**Exercise task:** Reproduce all of the data exactly.
________________________
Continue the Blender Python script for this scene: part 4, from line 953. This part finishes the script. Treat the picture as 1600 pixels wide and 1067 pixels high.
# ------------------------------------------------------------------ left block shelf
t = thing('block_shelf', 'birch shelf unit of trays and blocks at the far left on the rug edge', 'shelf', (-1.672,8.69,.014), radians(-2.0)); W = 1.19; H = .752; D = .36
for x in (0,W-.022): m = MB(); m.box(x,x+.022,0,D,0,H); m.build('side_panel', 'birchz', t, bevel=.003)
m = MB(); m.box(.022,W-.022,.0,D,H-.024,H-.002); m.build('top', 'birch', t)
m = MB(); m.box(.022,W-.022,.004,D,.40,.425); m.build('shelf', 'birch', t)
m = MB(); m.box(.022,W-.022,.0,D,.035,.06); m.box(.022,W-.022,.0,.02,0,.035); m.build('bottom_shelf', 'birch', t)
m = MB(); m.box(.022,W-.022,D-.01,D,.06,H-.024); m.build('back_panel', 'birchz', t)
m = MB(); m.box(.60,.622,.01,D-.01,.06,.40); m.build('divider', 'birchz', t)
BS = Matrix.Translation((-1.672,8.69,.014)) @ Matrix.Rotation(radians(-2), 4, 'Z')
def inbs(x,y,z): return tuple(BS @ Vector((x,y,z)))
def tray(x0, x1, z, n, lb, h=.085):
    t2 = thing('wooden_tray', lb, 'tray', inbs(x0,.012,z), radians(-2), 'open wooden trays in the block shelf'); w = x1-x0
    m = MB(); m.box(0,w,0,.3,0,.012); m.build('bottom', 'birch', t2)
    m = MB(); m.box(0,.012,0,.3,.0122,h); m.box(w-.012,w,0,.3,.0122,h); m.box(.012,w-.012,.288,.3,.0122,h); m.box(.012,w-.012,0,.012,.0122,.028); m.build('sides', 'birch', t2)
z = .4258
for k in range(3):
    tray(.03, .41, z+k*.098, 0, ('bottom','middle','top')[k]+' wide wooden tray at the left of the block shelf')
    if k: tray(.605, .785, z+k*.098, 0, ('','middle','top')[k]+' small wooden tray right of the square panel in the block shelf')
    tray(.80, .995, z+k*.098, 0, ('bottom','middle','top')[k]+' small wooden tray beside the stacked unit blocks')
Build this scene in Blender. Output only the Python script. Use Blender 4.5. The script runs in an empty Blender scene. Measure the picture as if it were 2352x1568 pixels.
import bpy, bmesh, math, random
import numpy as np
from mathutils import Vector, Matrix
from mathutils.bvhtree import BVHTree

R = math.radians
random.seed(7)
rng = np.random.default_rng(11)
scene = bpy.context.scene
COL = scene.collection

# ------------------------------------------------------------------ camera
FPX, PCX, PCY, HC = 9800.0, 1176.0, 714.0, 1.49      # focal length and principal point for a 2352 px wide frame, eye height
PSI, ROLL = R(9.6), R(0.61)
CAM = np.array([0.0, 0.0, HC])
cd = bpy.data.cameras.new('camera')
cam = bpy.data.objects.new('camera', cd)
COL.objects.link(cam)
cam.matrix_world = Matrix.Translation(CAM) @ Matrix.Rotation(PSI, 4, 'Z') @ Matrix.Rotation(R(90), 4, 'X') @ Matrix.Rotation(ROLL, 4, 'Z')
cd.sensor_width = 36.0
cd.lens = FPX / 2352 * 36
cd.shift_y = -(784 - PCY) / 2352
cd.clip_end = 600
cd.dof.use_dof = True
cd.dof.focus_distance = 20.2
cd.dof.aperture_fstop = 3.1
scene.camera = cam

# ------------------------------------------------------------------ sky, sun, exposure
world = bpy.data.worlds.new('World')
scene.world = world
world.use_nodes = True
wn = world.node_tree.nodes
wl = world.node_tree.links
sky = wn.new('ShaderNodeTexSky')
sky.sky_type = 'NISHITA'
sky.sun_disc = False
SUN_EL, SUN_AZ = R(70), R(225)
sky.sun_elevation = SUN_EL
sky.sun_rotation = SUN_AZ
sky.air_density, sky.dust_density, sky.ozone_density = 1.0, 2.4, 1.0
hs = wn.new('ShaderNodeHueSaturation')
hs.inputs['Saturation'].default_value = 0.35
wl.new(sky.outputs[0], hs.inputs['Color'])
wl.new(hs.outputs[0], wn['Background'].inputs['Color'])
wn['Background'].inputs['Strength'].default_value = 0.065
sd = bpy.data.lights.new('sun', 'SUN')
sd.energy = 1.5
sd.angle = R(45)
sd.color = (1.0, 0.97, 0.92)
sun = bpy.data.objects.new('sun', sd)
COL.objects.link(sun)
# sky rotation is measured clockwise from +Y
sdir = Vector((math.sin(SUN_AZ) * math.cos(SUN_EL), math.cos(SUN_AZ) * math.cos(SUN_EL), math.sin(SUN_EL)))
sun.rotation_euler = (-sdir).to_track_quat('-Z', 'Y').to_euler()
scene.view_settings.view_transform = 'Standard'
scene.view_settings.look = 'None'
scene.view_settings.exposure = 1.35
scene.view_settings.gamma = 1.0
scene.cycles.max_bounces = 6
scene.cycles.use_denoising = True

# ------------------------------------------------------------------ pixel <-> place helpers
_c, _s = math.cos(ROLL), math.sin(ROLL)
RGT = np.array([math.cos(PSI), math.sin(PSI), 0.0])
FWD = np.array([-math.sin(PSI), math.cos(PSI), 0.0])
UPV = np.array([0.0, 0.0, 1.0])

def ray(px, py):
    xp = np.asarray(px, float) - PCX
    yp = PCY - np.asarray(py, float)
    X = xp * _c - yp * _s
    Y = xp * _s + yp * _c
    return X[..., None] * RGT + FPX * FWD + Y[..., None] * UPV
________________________
**Task answer:**
Continue the Blender Python script for this scene: part 4, from line 953. This part finishes the script. Treat the picture as 1600 pixels wide and 1067 pixels high.
# ------------------------------------------------------------------ left block shelf
t = thing('block_shelf', 'birch shelf unit of trays and blocks at the far left on the rug edge', 'shelf', (-1.672,8.69,.014), radians(-2.0)); W = 1.19; H = .752; D = .36
for x in (0,W-.022): m = MB(); m.box(x,x+.022,0,D,0,H); m.build('side_panel', 'birchz', t, bevel=.003)
m = MB(); m.box(.022,W-.022,.0,D,H-.024,H-.002); m.build('top', 'birch', t)
m = MB(); m.box(.022,W-.022,.004,D,.40,.425); m.build('shelf', 'birch', t)
m = MB(); m.box(.022,W-.022,.0,D,.035,.06); m.box(.022,W-.022,.0,.02,0,.035); m.build('bottom_shelf', 'birch', t)
m = MB(); m.box(.022,W-.022,D-.01,D,.06,H-.024); m.build('back_panel', 'birchz', t)
m = MB(); m.box(.60,.622,.01,D-.01,.06,.40); m.build('divider', 'birchz', t)
BS = Matrix.Translation((-1.672,8.69,.014)) @ Matrix.Rotation(radians(-2), 4, 'Z')
def inbs(x,y,z): return tuple(BS @ Vector((x,y,z)))
def tray(x0, x1, z, n, lb, h=.085):
    t2 = thing('wooden_tray', lb, 'tray', inbs(x0,.012,z), radians(-2), 'open wooden trays in the block shelf'); w = x1-x0
    m = MB(); m.box(0,w,0,.3,0,.012); m.build('bottom', 'birch', t2)
    m = MB(); m.box(0,.012,0,.3,.0122,h); m.box(w-.012,w,0,.3,.0122,h); m.box(.012,w-.012,.288,.3,.0122,h); m.box(.012,w-.012,0,.012,.0122,.028); m.build('sides', 'birch', t2)
z = .4258
for k in range(3):
    tray(.03, .41, z+k*.098, 0, ('bottom','middle','top')[k]+' wide wooden tray at the left of the block shelf')
    if k: tray(.605, .785, z+k*.098, 0, ('','middle','top')[k]+' small wooden tray right of the square panel in the block shelf')
    tray(.80, .995, z+k*.098, 0, ('bottom','middle','top')[k]+' small wooden tray beside the stacked unit blocks')
Build this scene in Blender. Output only the Python script. Use Blender 4.5. The script runs in an empty Blender scene. Measure the picture as if it were 2352x1568 pixels.
import bpy, bmesh, math, random
import numpy as np
from mathutils import Vector, Matrix
from mathutils.bvhtree import BVHTree

R = math.radians
random.seed(7)
rng = np.random.default_rng(11)
scene = bpy.context.scene
COL = scene.collection

# ------------------------------------------------------------------ camera
FPX, PCX, PCY, HC = 9800.0, 1176.0, 714.0, 1.49      # focal length and principal point for a 2352 px wide frame, eye height
PSI, ROLL = R(9.6), R(0.61)
CAM = np.array([0.0, 0.0, HC])
cd = bpy.data.cameras.new('camera')
cam = bpy.data.objects.new('camera', cd)
COL.objects.link(cam)
cam.matrix_world = Matrix.Translation(CAM) @ Matrix.Rotation(PSI, 4, 'Z') @ Matrix.Rotation(R(90), 4, 'X') @ Matrix.Rotation(ROLL, 4, 'Z')
cd.sensor_width = 36.0
cd.lens = FPX / 2352 * 36
cd.shift_y = -(784 - PCY) / 2352
cd.clip_end = 600
cd.dof.use_dof = True
cd.dof.focus_distance = 20.2
cd.dof.aperture_fstop = 3.1
scene.camera = cam

# ------------------------------------------------------------------ sky, sun, exposure
world = bpy.data.worlds.new('World')
scene.world = world
world.use_nodes = True
wn = world.node_tree.nodes
wl = world.node_tree.links
sky = wn.new('ShaderNodeTexSky')
sky.sky_type = 'NISHITA'
sky.sun_disc = False
SUN_EL, SUN_AZ = R(70), R(225)
sky.sun_elevation = SUN_EL
sky.sun_rotation = SUN_AZ
sky.air_density, sky.dust_density, sky.ozone_density = 1.0, 2.4, 1.0
hs = wn.new('ShaderNodeHueSaturation')
hs.inputs['Saturation'].default_value = 0.35
wl.new(sky.outputs[0], hs.inputs['Color'])
wl.new(hs.outputs[0], wn['Background'].inputs['Color'])
wn['Background'].inputs['Strength'].default_value = 0.065
sd = bpy.data.lights.new('sun', 'SUN')
sd.energy = 1.5
sd.angle = R(45)
sd.color = (1.0, 0.97, 0.92)
sun = bpy.data.objects.new('sun', sd)
COL.objects.link(sun)
# sky rotation is measured clockwise from +Y
sdir = Vector((math.sin(SUN_AZ) * math.cos(SUN_EL), math.cos(SUN_AZ) * math.cos(SUN_EL), math.sin(SUN_EL)))
sun.rotation_euler = (-sdir).to_track_quat('-Z', 'Y').to_euler()
scene.view_settings.view_transform = 'Standard'
scene.view_settings.look = 'None'
scene.view_settings.exposure = 1.35
scene.view_settings.gamma = 1.0
scene.cycles.max_bounces = 6
scene.cycles.use_denoising = True

# ------------------------------------------------------------------ pixel <-> place helpers
_c, _s = math.cos(ROLL), math.sin(ROLL)
RGT = np.array([math.cos(PSI), math.sin(PSI), 0.0])
FWD = np.array([-math.sin(PSI), math.cos(PSI), 0.0])
UPV = np.array([0.0, 0.0, 1.0])

def ray(px, py):
    xp = np.asarray(px, float) - PCX
    yp = PCY - np.asarray(py, float)
    X = xp * _c - yp * _s
    Y = xp * _s + yp * _c
    return X[..., None] * RGT + FPX * FWD + Y[..., None] * UPV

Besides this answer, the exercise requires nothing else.